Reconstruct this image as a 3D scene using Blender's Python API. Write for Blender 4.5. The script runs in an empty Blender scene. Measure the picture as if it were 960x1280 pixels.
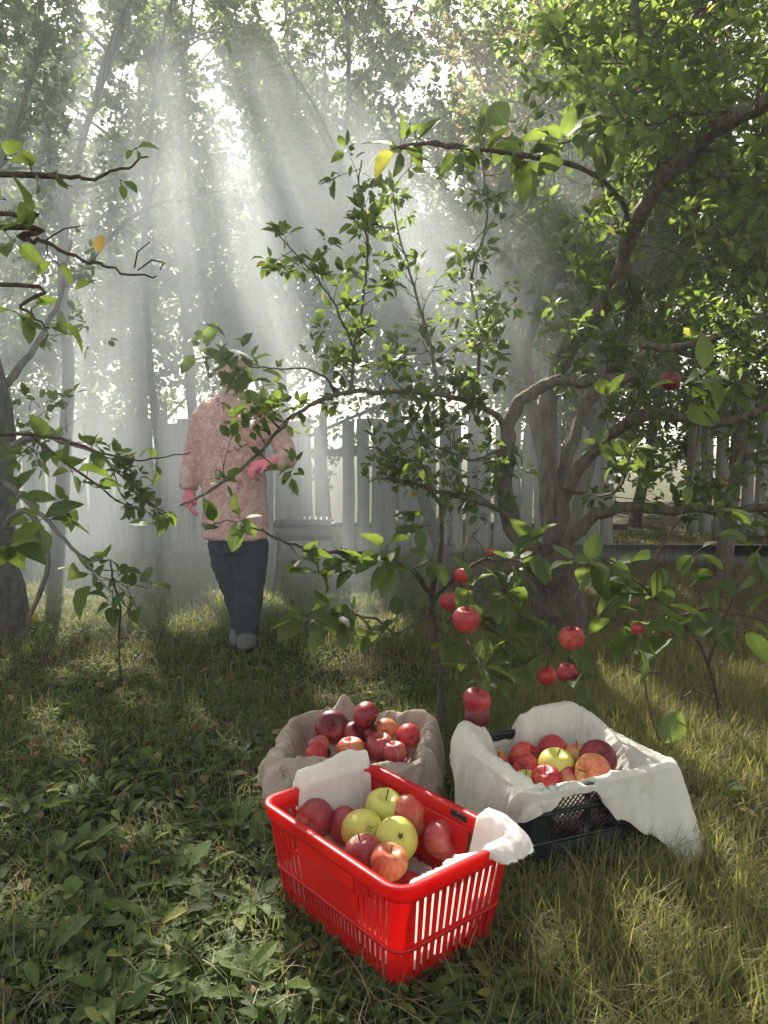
import bpy, math, random
import numpy as np
from mathutils import Vector, Matrix

R = math.radians
scene = bpy.context.scene
COL = scene.collection

# ------------------------------------------------------------------ camera
CAM_H = 1.10
TILT = math.atan(90 / 1000)
cam_d = bpy.data.cameras.new('camera'); cam = bpy.data.objects.new('camera', cam_d); COL.objects.link(cam)
cam_d.sensor_fit = 'VERTICAL'; cam_d.sensor_height = 36; cam_d.lens = 36 * 1000 / 1280
cam_d.clip_start = 0.05; cam_d.clip_end = 600
cam.location = (0, 0, CAM_H); cam.rotation_euler = (math.pi / 2 - TILT, 0, 0)
scene.camera = cam

# ------------------------------------------------------------------ light
SUN_AZ, SUN_EL = R(-17), R(39)
world = bpy.data.worlds.new('World'); scene.world = world; world.use_nodes = True
wn = world.node_tree
sky = wn.nodes.new('ShaderNodeTexSky'); sky.sky_type = 'NISHITA'; sky.sun_disc = False
sky.sun_elevation = SUN_EL; sky.sun_rotation = SUN_AZ
sky.air_density = 1.2; sky.dust_density = 1.5
bg = wn.nodes['Background']; hs = wn.nodes.new('ShaderNodeHueSaturation'); hs.inputs['Saturation'].default_value = .45
tn = wn.nodes.new('ShaderNodeMix'); tn.data_type = 'RGBA'; tn.blend_type = 'MULTIPLY'; tn.inputs[0].default_value = 1; tn.inputs[7].default_value = (1.0, .96, .86, 1)
wn.links.new(sky.outputs[0], hs.inputs['Color']); wn.links.new(hs.outputs[0], tn.inputs[6]); wn.links.new(tn.outputs[2], bg.inputs[0])
bg.inputs[1].default_value = 0.062
sun_d = bpy.data.lights.new('sun', 'SUN'); sun = bpy.data.objects.new('sun', sun_d); COL.objects.link(sun)
sun_d.energy = 5.0; sun_d.angle = R(0.6); sun_d.color = (1.0, 0.93, 0.82)
SUNV = Vector((math.sin(SUN_AZ) * math.cos(SUN_EL), math.cos(SUN_AZ) * math.cos(SUN_EL), math.sin(SUN_EL)))
sun.rotation_euler = SUNV.to_track_quat('Z', 'Y').to_euler(); sun.location = (-2, 6, 9)
scene.view_settings.view_transform = 'Standard'; scene.view_settings.look = 'None'
scene.view_settings.exposure = 2.4; scene.view_settings.gamma = 1.0
scene.cycles.use_denoising = True
scene.cycles.max_bounces = 8; scene.cycles.transparent_max_bounces = 8; scene.cycles.volume_bounces = 1
scene.cycles.diffuse_bounces = 3; scene.cycles.glossy_bounces = 2; scene.cycles.transmission_bounces = 4
scene.cycles.volume_step_rate = 1.0; scene.cycles.volume_max_steps = 64
scene.cycles.sample_clamp_indirect = 6

# ------------------------------------------------------------------ helpers
def ray(px, py):
    x = (px - 480) / 1000; y = -(py - 640) / 1000
    return Vector((x, math.cos(TILT) + y * math.sin(TILT), -math.sin(TILT) + y * math.cos(TILT)))
def P(px, py, d):
    """point seen at (px,py) whose world y is d"""
    r = ray(px, py); return Vector((0, 0, CAM_H)) + r * (d / r.y)
def Zp(px, py, z=0.0):
    r = ray(px, py); return Vector((0, 0, CAM_H)) + r * ((z - CAM_H) / r.z)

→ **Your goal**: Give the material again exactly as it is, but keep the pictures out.

→ **Written reply**:
Reconstruct this image as a 3D scene using Blender's Python API. Write for Blender 4.5. The script runs in an empty Blender scene. Measure the picture as if it were 960x1280 pixels.
import bpy, math, random
import numpy as np
from mathutils import Vector, Matrix

R = math.radians
scene = bpy.context.scene
COL = scene.collection

# ------------------------------------------------------------------ camera
CAM_H = 1.10
TILT = math.atan(90 / 1000)
cam_d = bpy.data.cameras.new('camera'); cam = bpy.data.objects.new('camera', cam_d); COL.objects.link(cam)
cam_d.sensor_fit = 'VERTICAL'; cam_d.sensor_height = 36; cam_d.lens = 36 * 1000 / 1280
cam_d.clip_start = 0.05; cam_d.clip_end = 600
cam.location = (0, 0, CAM_H); cam.rotation_euler = (math.pi / 2 - TILT, 0, 0)
scene.camera = cam

# ------------------------------------------------------------------ light
SUN_AZ, SUN_EL = R(-17), R(39)
world = bpy.data.worlds.new('World'); scene.world = world; world.use_nodes = True
wn = world.node_tree
sky = wn.nodes.new('ShaderNodeTexSky'); sky.sky_type = 'NISHITA'; sky.sun_disc = False
sky.sun_elevation = SUN_EL; sky.sun_rotation = SUN_AZ
sky.air_density = 1.2; sky.dust_density = 1.5
bg = wn.nodes['Background']; hs = wn.nodes.new('ShaderNodeHueSaturation'); hs.inputs['Saturation'].default_value = .45
tn = wn.nodes.new('ShaderNodeMix'); tn.data_type = 'RGBA'; tn.blend_type = 'MULTIPLY'; tn.inputs[0].default_value = 1; tn.inputs[7].default_value = (1.0, .96, .86, 1)
wn.links.new(sky.outputs[0], hs.inputs['Color']); wn.links.new(hs.outputs[0], tn.inputs[6]); wn.links.new(tn.outputs[2], bg.inputs[0])
bg.inputs[1].default_value = 0.062
sun_d = bpy.data.lights.new('sun', 'SUN'); sun = bpy.data.objects.new('sun', sun_d); COL.objects.link(sun)
sun_d.energy = 5.0; sun_d.angle = R(0.6); sun_d.color = (1.0, 0.93, 0.82)
SUNV = Vector((math.sin(SUN_AZ) * math.cos(SUN_EL), math.cos(SUN_AZ) * math.cos(SUN_EL), math.sin(SUN_EL)))
sun.rotation_euler = SUNV.to_track_quat('Z', 'Y').to_euler(); sun.location = (-2, 6, 9)
scene.view_settings.view_transform = 'Standard'; scene.view_settings.look = 'None'
scene.view_settings.exposure = 2.4; scene.view_settings.gamma = 1.0
scene.cycles.use_denoising = True
scene.cycles.max_bounces = 8; scene.cycles.transparent_max_bounces = 8; scene.cycles.volume_bounces = 1
scene.cycles.diffuse_bounces = 3; scene.cycles.glossy_bounces = 2; scene.cycles.transmission_bounces = 4
scene.cycles.volume_step_rate = 1.0; scene.cycles.volume_max_steps = 64
scene.cycles.sample_clamp_indirect = 6

# ------------------------------------------------------------------ helpers
def ray(px, py):
    x = (px - 480) / 1000; y = -(py - 640) / 1000
    return Vector((x, math.cos(TILT) + y * math.sin(TILT), -math.sin(TILT) + y * math.cos(TILT)))
def P(px, py, d):
    """point seen at (px,py) whose world y is d"""
    r = ray(px, py); return Vector((0, 0, CAM_H)) + r * (d / r.y)
def Zp(px, py, z=0.0):
    r = ray(px, py); return Vector((0, 0, CAM_H)) + r * ((z - CAM_H) / r.z)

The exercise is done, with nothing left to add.